Principles of FTS Model 

  1. FTS is a global software development strategy.
  2. The main objective for implementation of the FTS model is the reduction in the development time or time-to-market.
  3. There is only one site that owns the product or service offering at any point in time regardless of the number of production sites involved. 
  4. Distributed teams are many time zones apart, situated at various regions or geographical locations.
  5. Project handoffs of any software development task are done on a daily basis at the end of each shift.

     

Who Uses Follow-The-Sun Workflow 

Using the FTS workflow has many benefits for businesses that require 24/7 support across multiple time zones for global customers, that need to stay on top of their query resolution times, or that provide all distributed teams uninterrupted access to knowledge sharing database. 

Investments in an FTS workflow makes sense if companies: 

  • have an international and global presence
  • have a costly night-shift overpay policy that is taking away too much from your business
  • need to keep up with competitors with a considerable edge over them
  • are receiving high number of calls, emails, inquiries, and support requests during after-office hours or past the usual closing time
  • are receiving feedback from customers and clients about the need for 24/7 support

     

Why Follow-The-Sun Workflow is not recommended in global software development  

Along with low costs, follow-the-sun workflow is another way of to make offshoring sound unique and appealing. For global software development teams, this brings more issues than benefits. 

A reactive effort that has real costs  

In a competitive marketplace, business owners and project managers may implement rapid development due to many reasons including pressure from investors or desire to please customers. But this well-meaning sense of urgency to reduce project duration are reactive – utilizing overtime hours, skipping key steps, setting aggressive deadlines, or compelling personnel and staff to work faster – which can have serious consequences due to worker fatigue or burnout. Rather than reactive tactics, proper time-to-market reduction requires a deliberate design around the objective of speed that is based on high awareness of achieving this goal within the global software development team.  

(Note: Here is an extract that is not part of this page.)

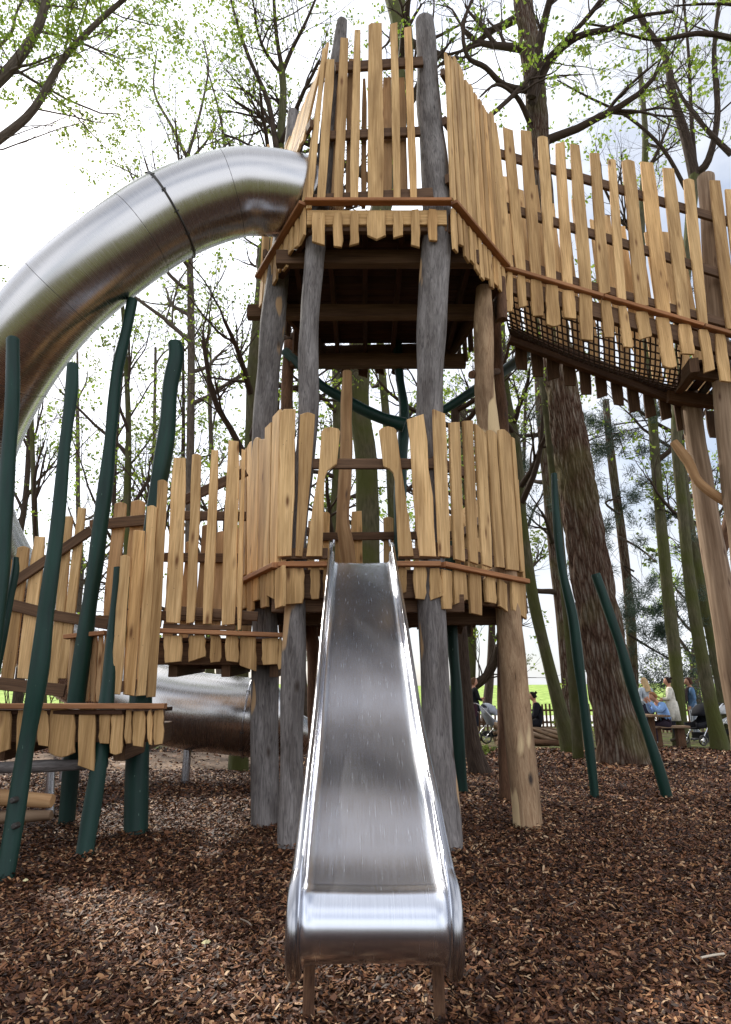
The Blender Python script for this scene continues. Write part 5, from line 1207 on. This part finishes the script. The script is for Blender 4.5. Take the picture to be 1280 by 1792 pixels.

Lack of proper handoff coordination 

The frenetic pace of software development will tend to pull apart globally distributed teams due to loss of geographic dispersion, communication richness, coordination breakdown, and cultural differences. This is more evident when handing off work-in-progress (unfinished objects); without synchronous interaction, the receiving production site will be left confused. If they wait for further clarification from the previous production site, an entire day will be wasted. If they proceed with the task, this may risk repeating the task due to wrong assumptions or misunderstanding.  

Agile Development Model: Excellent Alternative to FTS Adoption 

In an Agile based methodology, all major development activities (design, code, test and integrate) are carried out in every iteration cycle. There is constant emphasis on continuous integration (using automation) to encourage every team to maintain an updated and testable version of the code which can be used by the next production site. All of these characteristics of Agile development model supports FTS adoption.